Our own alternative headline: Constitutional law professor really frustrated with a document that isn’t hip to the times.
We won’t do a paragraph by paragraph fisking but we will point out one particular portion:
The deep-seated fear that such disobedience [to the Constitution] would unravel our social fabric is mere superstition. As we have seen, the country has successfully survived numerous examples of constitutional infidelity. And as we see now, the failure of the Congress and the White House to agree has already destabilized the country. Countries like Britain and New Zealand have systems of parliamentary supremacy and no written constitution, but are held together by longstanding traditions, accepted modes of procedure and engaged citizens. We, too, could draw on these resources.
(italics, ours)
There’s a couple of problems with that: yes, we could and did draw upon British common law but we were a new nation. It was incumbent that we hammer-out something iron-clad that would propel our nation forward as a nation of law rather than that from which we revolted and claimed independence; the very Great Britain and its tyranny which he cites as an example of how things were done better.
Besides, as it turned out, our nation going forward did not enjoy the homogeneity of Great Britain nor New Zealand from which these longstanding traditions could be drawn. As we are constantly reminded, we are nation of immigrants and, as such, many of this nation’s new citizens came from parts of the world where concepts like freedom of speech, freedom of religion and property rights were totally, no pun intended, foreign. Yes, we attracted those foreigners and continue to do so precisely because of enshrined concepts laid down by those dead white men over 220 years ago.
We needed and continue to need a stable document that established the institutions we depend upon that rose up out of the Constitution. Scrapping the constitution is only an invitation for tyranny.
And merely surviving as a country from all the past abuses to the Constitution… how does that excuse those abuses and how does that make the Constitution any less relevant? The struggle over interpretation of the Constitution doesn’t mean you scrap it. That’s the whole idea. We all have our different interpretations and just because you believe all these different interpretations have led to all the acrimony and vitriol in politics these days, is far from any legitimate reason to scrap the Constitution.

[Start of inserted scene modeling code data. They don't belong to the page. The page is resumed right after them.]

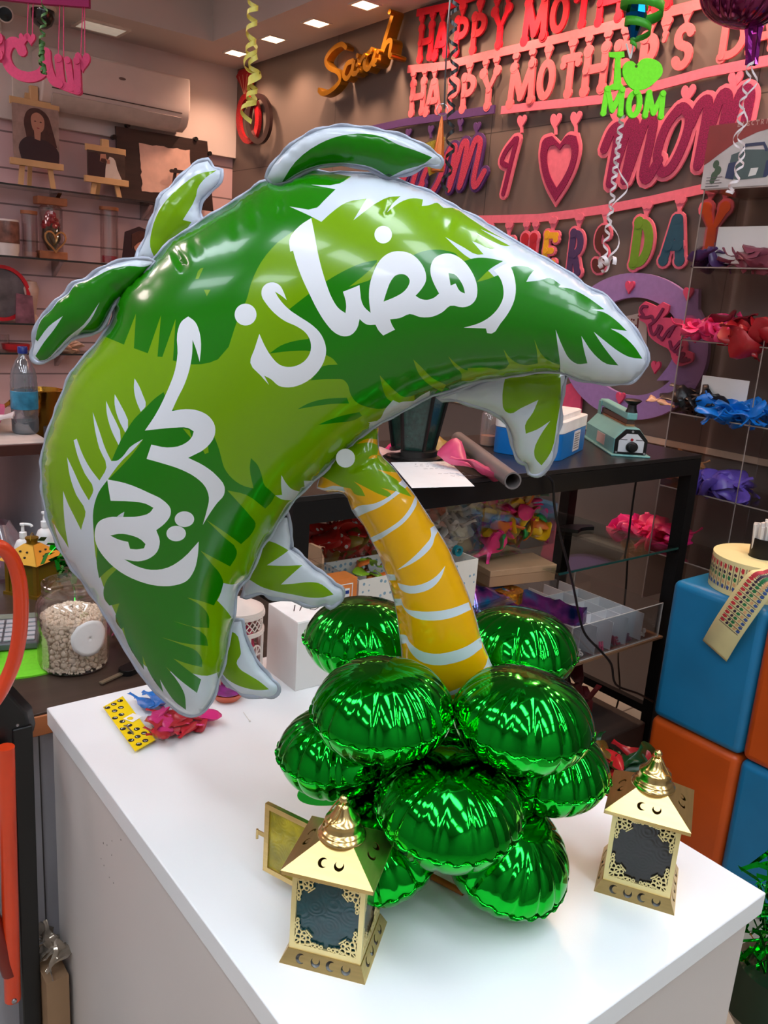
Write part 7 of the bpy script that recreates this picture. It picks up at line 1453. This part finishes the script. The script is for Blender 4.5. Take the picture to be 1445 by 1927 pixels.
# many coloured banner
t = bt('pink bordered banner with many coloured letters ending in DAY, lowest on the wall', (1150, 400))
strip(t, [(880, 414), (910, 413), (1013, 411), (1080, 403), (1140, 394), (1230, 377), (1310, 359), (1380, 344)], 14, F_ROSE)
Z5 = lambda x0, x1, y0, y1: (900+x0/2.651, 900+x1/2.651, 350+y0/2.651, 350+y1/2.651)
bd = (F_ROSE, .045)
for ch, bx, m, tb in (('O', Z5(-10, 90, 240, 470), FOAM('gold', (226, 160, 30)), 1), ('T', Z5(85, 180, 235, 470), FOAM('teal', (20, 110, 110)), 1), ('H', Z5(182, 296, 228, 480), FOAM('crimson', (176, 14, 40)), 2), ('E', Z5(296, 405, 215, 440), FOAM('yellow', (226, 168, 24)), 1), ('R', Z5(418, 530, 200, 462), FOAM('indigo', (66, 44, 92)), 1), ('S', Z5(545, 660, 175, 452), FOAM('maroon', (78, 20, 18)), 1), ('D', Z5(728, 878, 145, 428), FOAM('leaf', (98, 142, 24)), 1), ('A', Z5(885, 1045, 120, 410), FOAM('petrol', (14, 74, 98)), 1), ('Y', Z5(1062, 1236, 72, 378), FOAM('orange', (238, 98, 24)), 2)):
    letter(t, ch, *bx, m, .2 if ch in 'ERS' else .245, 1.25, bd, tabs=tb)
# gold 3-D name
O3 = lambda *p: T(400, 0, 2.89, *p)
t = thing('name_sign', 'gold three-dimensional script name Sarah on the grey wall', 'sign', P(690, 110, X=WX)); M_GS = mat('gold_letters', (176, 122, 34), .3, .8, var=.15, scale=12); mb = MB()
for s, wp in ((((772, 272), (745, 254), (695, 285), (662, 340), (682, 382), (728, 405), (742, 450), (700, 500), (650, 522), (626, 500)), 9), (((815, 345), (780, 362), (762, 420), (782, 440), (812, 390), (822, 340), (812, 410), (836, 412)), 9), (((846, 320), (850, 400)), 9), (((850, 370), (872, 325), (892, 318)), 8), (((935, 290), (898, 312), (882, 372), (904, 392), (934, 340), (946, 285), (934, 362), (962, 358)), 9), (((1042, 90), (1005, 210), (966, 352)), 10), (((985, 305), (1012, 250), (1036, 246), (1028, 320), (1056, 326)), 9)):
    scr(mb, O3(*s), wp*1.05, .012, .045)
mb.build('letters', M_GS, t, smooth=False)
# two rings sign
t = thing('rings_sign', 'red diamond ring and dark wedding ring sign in the far corner of the grey wall', 'sign', P(480, 200, X=WX)); M_GR = GLIT('red', (170, 20, 30)); M_GB = mat('ring_dark', (40, 22, 22), .35)
ring = lambda cx, cy, rx, ry, n=40: px_poly([(400+(cx+rx*math.cos(2*PI*i/n))/2.89, (cy+ry*math.sin(2*PI*i/n))/2.89) for i in range(n)])[::-1]
MB().poly(ring(205, 645, 62, 140), .022, [ring(205, 645, 42, 108)], FRB()).build('red_ring', M_GR, t); MB().poly(ring(278, 652, 68, 138), .022, [ring(278, 652, 46, 108)], FRB(), .023).build('dark_ring', M_GB, t)
mb = MB(); mb.poly(px_poly(O3((142, 420), (160, 385), (215, 370), (245, 395), (225, 460), (190, 520)))[::-1], .02, (), FRB()); mb.build('diamond', M_GR, t, smooth=False); mb = MB()
for a, b_ in (((185, 515), (160, 420)), ((188, 515), (180, 410)), ((190, 515), (205, 405)), ((193, 515), (225, 420))): mb.stroke(on_wall(O3(a, b_)), .004, .003, FRB(), .0205, False)
mb.build('facets', mat('facet_cream', (196, 130, 110), .4), t, smooth=False)
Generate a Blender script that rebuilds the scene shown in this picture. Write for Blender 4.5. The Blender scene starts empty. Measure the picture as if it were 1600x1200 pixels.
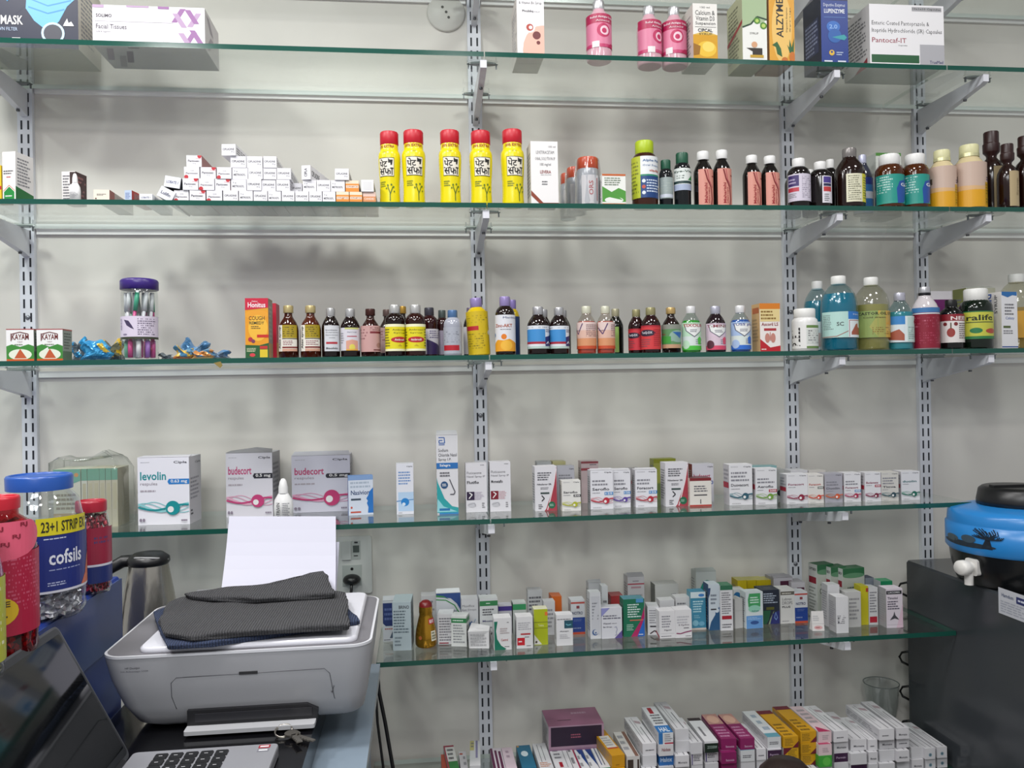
import bpy, math, random
from mathutils import Vector, Matrix
random.seed(7)
SC = bpy.context.scene
COL = SC.collection
PI = math.pi
# ------------------------------------------------------------------ camera
F, YAW, PITCH, ROLL = 1286.0, .1149, .0031, -.0173
CAM = Vector((0, -2.0423, 1.45))
_cy, _sy, _cp, _sp = math.cos(YAW), math.sin(YAW), math.cos(PITCH), math.sin(PITCH)
FW = Vector((_sy*_cp, _cy*_cp, _sp)); _r = Vector((_cy, -_sy, 0)); _u = _r.cross(FW)
_cr, _sr = math.cos(ROLL), math.sin(ROLL)
RT = _cr*_r + _sr*_u; UP = -_sr*_r + _cr*_u
cam_d = bpy.data.cameras.new('camera'); cam = bpy.data.objects.new('camera', cam_d); COL.objects.link(cam)
cam_d.sensor_width = 36; cam_d.lens = F*36/1600; cam_d.clip_start = .02
M = Matrix((RT, UP, -FW)).transposed().to_4x4(); M.translation = CAM; cam.matrix_world = M
SC.camera = cam
SC.cycles.transparent_max_bounces = 24; SC.cycles.max_bounces = 8
def ray(x, y): return FW + (x-800)/F*RT - (y-600)/F*UP
def ony(x, y, Y): d = ray(x, y); return CAM + d*((Y-CAM.y)/d.y)
def onz(x, y, Z): d = ray(x, y); return CAM + d*((Z-CAM.z)/d.z)
# ------------------------------------------------------------------ light
SC.view_settings.view_transform = 'Standard'; SC.view_settings.look = 'None'
SC.view_settings.gamma = 1; SC.view_settings.exposure = 0.0; SC.view_settings.use_curve_mapping = False
W = bpy.data.worlds.new('world'); SC.world = W; W.use_nodes = True
W.node_tree.nodes['Background'].inputs[0].default_value = (.96, .97, 1, 1)
W.node_tree.nodes['Background'].inputs[1].default_value = .44
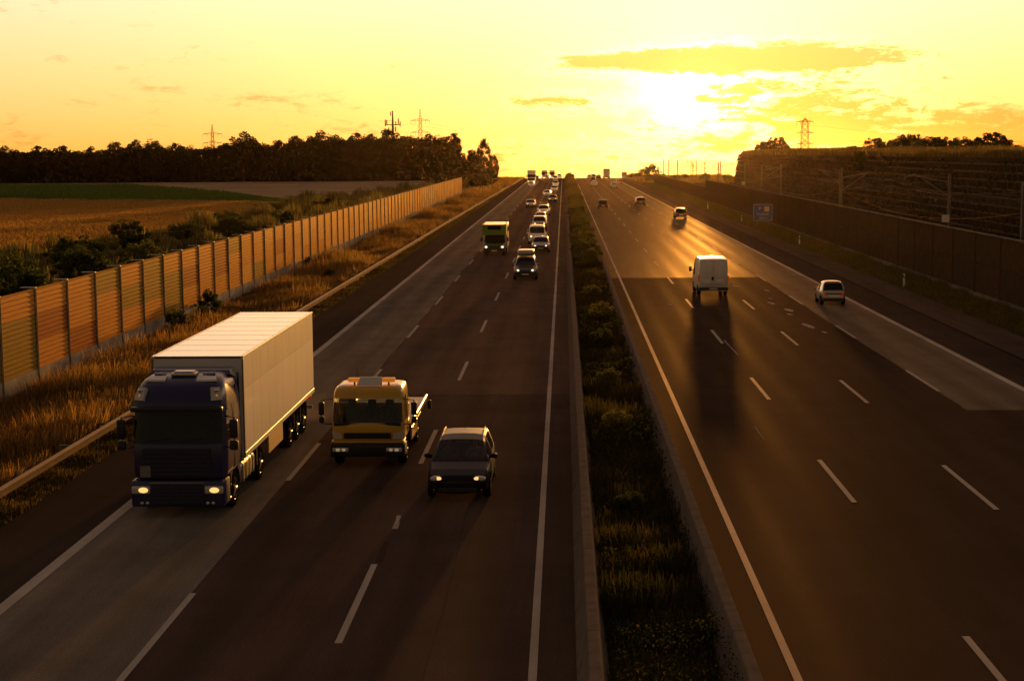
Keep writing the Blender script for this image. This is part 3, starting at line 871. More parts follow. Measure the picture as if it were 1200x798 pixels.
verge('verge_grass', 'tall dry golden grass on the verge between timber wall and guard rail', lambda y: wall_x(y) + 1.1, lambda y: rail_x(y) - 0.55, 38, 350, 190000, 0.16, 1.25, DRY, [.36, .26, .18, .20], 0.020, 31)
verge('verge_grass', 'short grass along the foot of the timber wall', lambda y: wall_x(y) + 0.1, lambda y: wall_x(y) + 1.3, 50, 350, 30000, 0.08, 0.42, DRY, [.3, .3, .2, .2], 0.02, 37)
verge('verge_grass', 'golden grass on the verge beyond the end of the timber wall', -32.0, lambda y: rail_x(y) - 0.3, 350, 600, 26000, 0.3, 1.1, DRY, [.35, .3, .2, .15], 0.03, 41, 1.0)
verge('verge_grass', 'low dark grass fringe between guard rail and hard shoulder', lambda y: rail_x(y) - 0.5, lambda y: rail_x(y) * 0 - 14.62, 30, 420, 42000, 0.05, 0.30, [(.05, .05, .016), (.075, .06, .02), (.13, .09, .03)], [.5, .3, .2], 0.018, 51)
verge('verge_grass', 'low green grass on the verge under the dark noise wall', 23.35, 26.7, 60, 470, 100000, 0.06, 0.55, [(.10, .10, .022), (.13, .115, .03), (.17, .12, .035), (.06, .06, .016)], [.35, .25, .2, .2], 0.02, 61)
verge('verge_grass', 'sunlit grass on the crest beyond the dark noise wall', 23.5, 60.0, 470, 640, 26000, 0.3, 1.2, [(.36, .24, .06), (.28, .18, .045), (.14, .11, .03)], [.4, .3, .3], 0.05, 71, 1.0)
# median: weeds and low plants
MED = [(.026, .030, .008), (.038, .042, .010), (.055, .050, .013), (.085, .060, .020)]  # tints lowered to carry the shade over the near median
verge('median_grass', 'dark weeds and grass between the two concrete barriers', 0.72, 2.96, 18, 420, 110000, 0.12, 0.85, MED, [.35, .3, .2, .15], 0.020, 81, 1.9)
n = 90000
u = rng.uniform(0, 1, n) ** 1.8
y = 20 + 560 * u
x = rng.uniform(0.85, 2.98, n)
p = patchy(x, y, 2.2, 91)
k = rng.uniform(0, 1, n) < p + 0.05
x, y, p = x[k], y[k], p[k]
hh = 0.15 + 0.22 * np.clip((x - 2.3) / 0.5, 0, 1) + (0.5 + 0.35 * np.clip((y - 110) / 60, 0, 1)) * p + 0.25 * patchy(x, y, 14, 92)
c = np.stack([x, y, np.array([zt(a) for a in y]) + hh * np.sqrt(rng.uniform(0, 1, len(x)))], 1)
v, f = leaf_arrays(c, 0.035 + y / 1000)
stuff(link('median_weeds', raw_mesh('median_weeds', v, f, 'leaves', np.repeat(tints(len(c), [(.020, .026, .007), (.032, .038, .010), (.050, .048, .013)]), 4, 0))), 'leafy dark green weeds filling the median strip', 'weeds')  # leaf tints darkened for the same shade

# ------------------------------------------------------------------ trees, bushes
def crown_mesh(name, rx, ry, rz, cz, nclump, nleaf, leaf, cols, seed, bottom=-0.75, gaps=0.22, ragged=False):
    r_ = np.random.default_rng(seed)
    cs = []
    while len(cs) < nclump:
        q = r_.uniform(-1, 1, 3)
        if np.linalg.norm(q) < 1 and q[2] > bottom:
            rr = np.linalg.norm(q)
            q = q / (rr + 1e-6) * rr ** 0.55
            cs.append(q * (r_.uniform(0.7, 1.22) if ragged else 1.0))
    cs = np.array(cs) * np.array([rx, ry, rz]) * 0.86
    idx = r_.integers(0, nclump, nleaf)
    sz = r_.uniform(0.6, 1.3, nclump) * gaps * (rx + ry + rz) / 3
    d = r_.normal(size=(nleaf, 3)); d /= np.linalg.norm(d, axis=1, keepdims=True)
    pts = cs[idx] + d * (sz[idx] * r_.uniform(0.3, 1.0, nleaf) ** 0.5)[:, None] * np.array([1.1, 1.1, 0.85])
    pts[:, 2] += cz
    pts = pts[pts[:, 2] > 0.05]
    v, f = leaf_arrays(pts, np.full(len(pts), leaf))
    return raw_mesh(name, v, f, 'leaves', np.repeat(tints(len(pts), cols, None, 0.3), 4, 0)), cs + np.array([0, 0, cz])
def trunk_mesh(h, r, clumps, seed, nlimb=6):
    r_ = random.Random(seed)
    mb = MB()
    b = [(0, 0, -0.2), (r_.uniform(-.2, .2), r_.uniform(-.2, .2), h * 0.35), (r_.uniform(-.4, .4), r_.uniform(-.4, .4), h * 0.75)]
    mb.tube(b, [r * 1.25, r * 0.9, r * 0.35], 7)
    cl = sorted(clumps.tolist(), key=lambda q: r_.random())[:nlimb]
    for q in cl:
        s = Vector(b[1]).lerp(Vector(b[2]), r_.random() * 0.8)
        e = Vector(q)
        m_ = s.lerp(e, 0.5) + Vector((0, 0, 0.06 * h))
        mb.tube([s, m_, e], [r * 0.4, r * 0.25, r * 0.08], 5)
    return mb.mesh('trunk', 'bark', 60)
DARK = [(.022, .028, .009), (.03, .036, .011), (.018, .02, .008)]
WOOD = []
for i in range(7):
    hgt = [14.5, 13.2, 15.6, 12.4, 16.5, 13.8, 15.0][i]
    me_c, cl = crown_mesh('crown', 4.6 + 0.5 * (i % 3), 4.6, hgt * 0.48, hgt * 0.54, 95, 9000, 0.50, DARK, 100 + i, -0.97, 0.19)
    WOOD.append((me_c, trunk_mesh(hgt, 0.32, cl, i), hgt))
def tree(var, x, y, s, label, group, rz=0.0, name='tree', z=0.0, sz=None):
    t = thing(name, label, 'tree', (x, y, z), rz, group)
    t.scale = (s, s, sz or s)
    link('crown', WOOD[var][0], t); link('trunk', WOOD[var][1], t)
    return t
# skyline of the wood, heights read along the tree line (pixel column -> top height)
import bisect
sky_px = [(-70, 14), (0, 13.2), (40, 13.2), (60, 14.2), (95, 11.5), (125, 14.0), (150, 14.6), (180, 14.6), (200, 13.6), (240, 14), (290, 17), (310, 14.5), (350, 17), (400, 17.2), (440, 18), (500, 17.2), (530, 14.5), (560, 13)]
def wood_h(px):
    for (a, ha), (b, hb) in zip(sky_px, sky_px[1:]):
        if a <= px <= b:
            return ha + (hb - ha) * (px - a) / (b - a)
    return 13
i = 0
x = -268.0
while x < -36:
    yv = 556 + random.uniform(-3, 8)
    px = 600 + (x / yv + 0.0325) * 1850
    hgt = wood_h(px) * random.uniform(0.9, 1.08)
    var = random.randrange(7)
    s = hgt / WOOD[var][2]
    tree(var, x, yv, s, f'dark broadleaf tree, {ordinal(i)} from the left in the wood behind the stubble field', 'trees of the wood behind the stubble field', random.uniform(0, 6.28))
    x += random.uniform(5.2, 7.4); i += 1
# the wood's dense inside, seen only as one mass
n = 100000
xx = rng.uniform(-330, -38, n); yy_ = rng.uniform(557, 596, n)
hs = np.array([wood_h(600 + (a / 565 + 0.0325) * 1850) for a in xx])
c = np.stack([xx, yy_, np.where(rng.uniform(0, 1, n) < 0.35, rng.uniform(0, 5, n), hs * 0.82 * rng.uniform(0, 1, n))], 1)
keep = patchy(c[:, 0] * 1.0, c[:, 2] * 2.0, 4.0, 300) > 0.06
v, f = leaf_arrays(c[keep], np.full(int(keep.sum()), 1.35))
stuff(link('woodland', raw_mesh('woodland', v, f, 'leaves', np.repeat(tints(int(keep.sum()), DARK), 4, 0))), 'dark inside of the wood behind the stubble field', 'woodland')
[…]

And please try telling my parents who were rearing a young family about acrimony and vitriol as they were doing it amid protests, upheaval and assassinations in the late 60s and early 70s. What we are currently experiencing is nothing compared to what this country went through 40-45 years ago.
That column was just a thinly-veiled whine because this supposed Constitutional law professor wasn’t getting what he wanted out of politics.
And just kicking it around BwD headquarters today allowed us ample opportunity to Tweet our reaction to this wretched article:
#NYTimes doesn’t like the #Constitution, except for the parts it likes. Got it.
If you don’t like the #Constitution then garner support, consensus and votes to change it. It’s been done before. #Amendments
Newspaper that endorsed a man who granted himself the powers of indefinite detention w/o cause thinks we are too obsessed w/the #Constitution.
Political set of people who ripped previous President for shredding the Constitution now say we have an unhealthy obsession with it.
With President set too extend/expand warrantless surveillance, NYTimes thinks it’s time to scrap the Constitution. This is not a coincidence.
Those that question the individual right to bear arms also claim #healthcare is a universal right. This is what passes as statist logic.
Please feel free to expound upon those parts of the Constitution you no likey. Seriously. Give some specifics.
And our boy JD @Psudrozz replied thusly:
The font selection was horrible. 225 years ago the framers couldn’t envision the proper font. Should be scrapped.
And this from @hale_razor:
We’re at the point where liberals say the constitution is optional but Obamacare is mandatory.
Sorry to wrap this up this so curtly but a hearfelt congratulations to the New York Times for sneaking in just under the wire and offering up the worst op-ed column of the year.